William Sotheby

Anonymous, in Review of Sotheby Poems; The Literary Gazette (11 June 1825) 365.

Mr. Sotheby is a man of very extensive and graceful knowledge; a man of travel, and one who has mixed with accomplished society; familiar with classical learning; with Germany and Italy, and with the literature of both. His translation of Oberon was the first introduction of Wieland to the English reader, and is a very striking, rich, and poetic piece of versification. It is out of print, and fully deserves to be reprinted, with illustrative designs. His translation of the Georgics of Virgil is a specimen of ability of a different order; at once accurate, forcible, and harmonious — less irregular and careless than Dryden's, and less frigid and formal than Pitt's.
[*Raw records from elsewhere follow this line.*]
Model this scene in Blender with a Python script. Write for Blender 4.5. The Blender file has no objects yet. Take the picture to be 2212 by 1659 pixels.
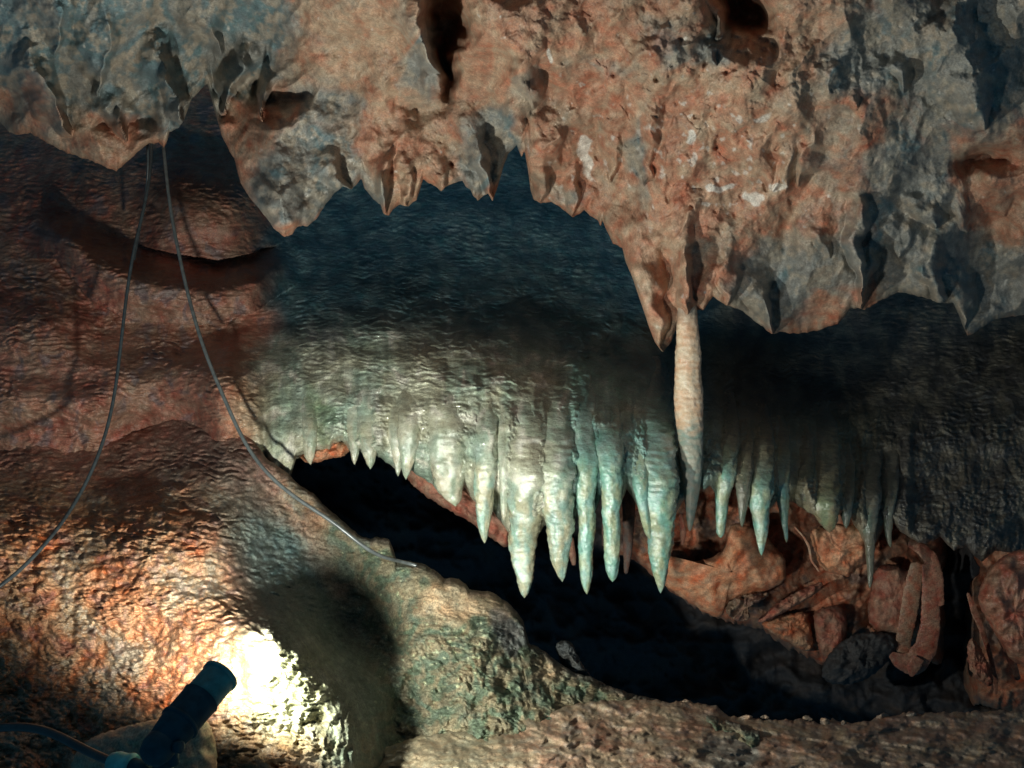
import bpy, math, random
import numpy as np
random.seed(7)
Q = 1.0                                    # mesh detail (1 = full)
scene = bpy.context.scene
# ------------------------------------------------------------------ camera
F = 1840.0                                 # focal length in units of a 2212 px wide picture
W0, H0 = 2212.0, 1659.0
CAMZ = 1.55
cam_d = bpy.data.cameras.new('camera'); cam = bpy.data.objects.new('camera', cam_d)
scene.collection.objects.link(cam); scene.camera = cam
cam.location = (0, 0, CAMZ); cam.rotation_euler = (math.radians(90), 0, 0)
cam_d.sensor_width = 36.0; cam_d.lens = 36.0 * F / W0; cam_d.clip_start = 0.05; cam_d.clip_end = 100
def at(px, py, Y):
    return ((px - W0 / 2) / F * Y, Y, CAMZ - (py - H0 / 2) / F * Y)
# ------------------------------------------------------------------ world: dim teal ambient fill added to lift the shadows
world = bpy.data.worlds.new('World'); scene.world = world; world.use_nodes = True
bg = world.node_tree.nodes['Background']
bg.inputs[0].default_value = (0.08, 0.28, 0.46, 1); bg.inputs[1].default_value = 0.22
# ------------------------------------------------------------------ lamps
def lamp(name, kind, loc, energy, color, radius, aim=None, size=None, blend=0.5):
    d = bpy.data.lights.new(name, kind); d.energy = energy; d.color = color; d.shadow_soft_size = radius
    o = bpy.data.objects.new(name, d); scene.collection.objects.link(o); o.location = loc
    if aim is not None:
        from mathutils import Vector
        o.rotation_euler = (Vector(aim) - Vector(loc)).to_track_quat('-Z', 'Y').to_euler()
    if size: d.spot_size = math.radians(size); d.spot_blend = blend
    return o
lamp('path_lamp_light', 'SPOT', (-0.38, 0.86, CAMZ - 0.745), 48, (0.96, 1.0, 0.93), 0.04, aim=(0.95, 2.6, CAMZ - 0.30), size=92, blend=1.0)
scene.view_settings.view_transform = 'Standard'; scene.view_settings.look = 'None'
scene.view_settings.exposure = 0.0; scene.view_settings.gamma = 1.0
# ------------------------------------------------------------------ noise
def _h(ix, iy, iz, s):
    n = (ix * 374761393 + iy * 668265263 + iz * 2147483647 + s * 974634777) & 0xffffffff
    n = ((n ^ (n >> 13)) * 1274126177) & 0xffffffff
    n = ((n ^ (n >> 16)) * 2246822519) & 0xffffffff
    return (n ^ (n >> 15)) & 0xffff
ANG = np.linspace(0, 2 * math.pi, 65536, endpoint=False)
GX = np.cos(ANG).astype(np.float32); GY = np.sin(ANG).astype(np.float32)
def pn(x, y, s=0):
    x = np.asarray(x, float); y = np.asarray(y, float)
    xi = np.floor(x).astype(np.int64); yi = np.floor(y).astype(np.int64)
    fx = x - xi; fy = y - yi
    u = fx * fx * fx * (fx * (fx * 6 - 15) + 10); v = fy * fy * fy * (fy * (fy * 6 - 15) + 10)
    def g(a, b):
        h = _h(xi + a, yi + b, 0 * xi, s)
        return GX[h] * (fx - a) + GY[h] * (fy - b)
    a = g(0, 0); b = g(1, 0); c = g(0, 1); d = g(1, 1)
    return 1.5 * ((a + (b - a) * u) + ((c + (d - c) * u) - (a + (b - a) * u)) * v)
def fbm(x, y, o=4, s=0, gain=0.5):
    r = 0; a = 1.0; t = 0
    for k in range(o):
        r = r + a * pn(x * 2 ** k + 17.3 * k, y * 2 ** k - 9.1 * k, s + k); t += a; a *= gain
    return r / t
def ridged(x, y, o=4, s=0, gain=0.5):
    r = 0; a = 1.0; t = 0
    for k in range(o):
        n = 1 - np.abs(pn(x * 2 ** k + 5.3 * k, y * 2 ** k + 3.7 * k, s + k)) * 2
        r = r + a * n; t += a; a *= gain
    return r / t
def worley(x, y, s=0):
    xi = np.floor(x).astype(np.int64); yi = np.floor(y).astype(np.int64)
    f1 = np.full(x.shape, 9.0); f2 = f1.copy(); cell = np.zeros(x.shape)
    for a in (-1, 0, 1):
        for b in (-1, 0, 1):
            h = _h(xi + a, yi + b, 0 * xi, s) / 65535.0; k = _h(xi + a, yi + b, 0 * xi + 1, s + 3) / 65535.0
            d = np.hypot(xi + a + h - x, yi + b + k - y)
            f2 = np.where(d < f1, f1, np.minimum(f2, d)); cell = np.where(d < f1, h, cell); f1 = np.minimum(f1, d)
    return f1, f2, cell
def ss(a, b, x):
    t = np.clip((x - a) / (b - a), 0, 1); return t * t * (3 - 2 * t)
def gauss(x, y, cx, cy, rx, ry, rot=0):
    c, s = math.cos(rot), math.sin(rot); dx = x - cx; dy = y - cy
    return np.exp(-(((dx * c + dy * s) / rx) ** 2 + ((-dx * s + dy * c) / ry) ** 2))
def rbf(pts):
    P = np.array(pts, float); n = len(P); X = P[:, :2] / 500.0
    def U(r2): return 0.5 * r2 * np.log(r2 + 1e-9)
    D = ((X[:, None] - X[None]) ** 2).sum(-1)
    A = np.zeros((n + 3, n + 3)); A[:n, :n] = U(D) + np.eye(n) * 0.02
    A[:n, n] = 1; A[:n, n + 1:] = X; A[n, :n] = 1; A[n + 1:, :n] = X.T
    w = np.linalg.solve(A, np.r_[P[:, 2], 0, 0, 0])
    def f(px, py):
        x = np.asarray(px, float) / 500.0; y = np.asarray(py, float) / 500.0
        r = w[n] + w[n + 1] * x + w[n + 2] * y
        for k in range(n): r = r + w[k] * U((x - X[k, 0]) ** 2 + (y - X[k, 1]) ** 2)
        return r
    return f
def curve(pts):
    P = np.array(sorted(pts), float)
    return lambda x: np.interp(x, P[:, 0], P[:, 1])
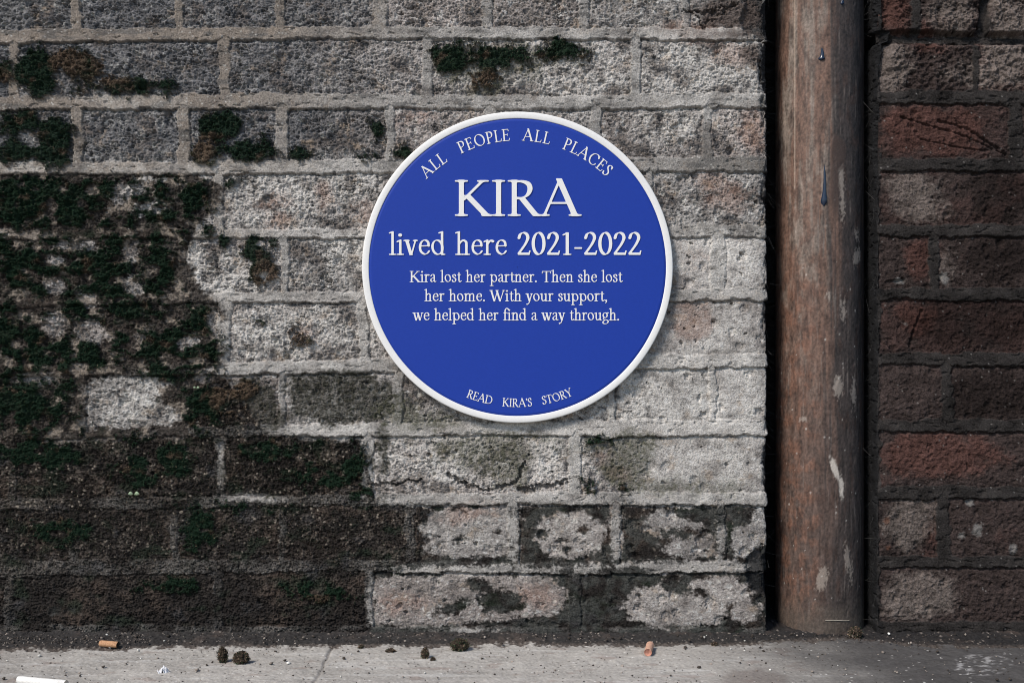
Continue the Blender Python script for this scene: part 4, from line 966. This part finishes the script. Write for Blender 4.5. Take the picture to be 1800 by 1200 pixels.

His present work is a collection of Poems chiefly on the subjects of his Italian travels, and comprehending the most remarkable features of Italy. We have in succession, Rome, Tivoli, Terni, the Emissario of Albane, Venice, Florence, the Pontine Marshes, the Lake of Como, Vallombrosa, Paestum, Naples, with many briefer poems on characteristic spots, Virgil's Tomb, the Egerian Grotto, &c. Those are followed by some striking fragments of a once intended Poem on the great Phenomena of Nature, the Sun, Light, Fire, the Air, Earth, Ocean, &c. The work closes with some miscellaneous and occasional poetry: the whole forming a highly interesting volume, and much the best tribute to our national poetry that has been produced within the year.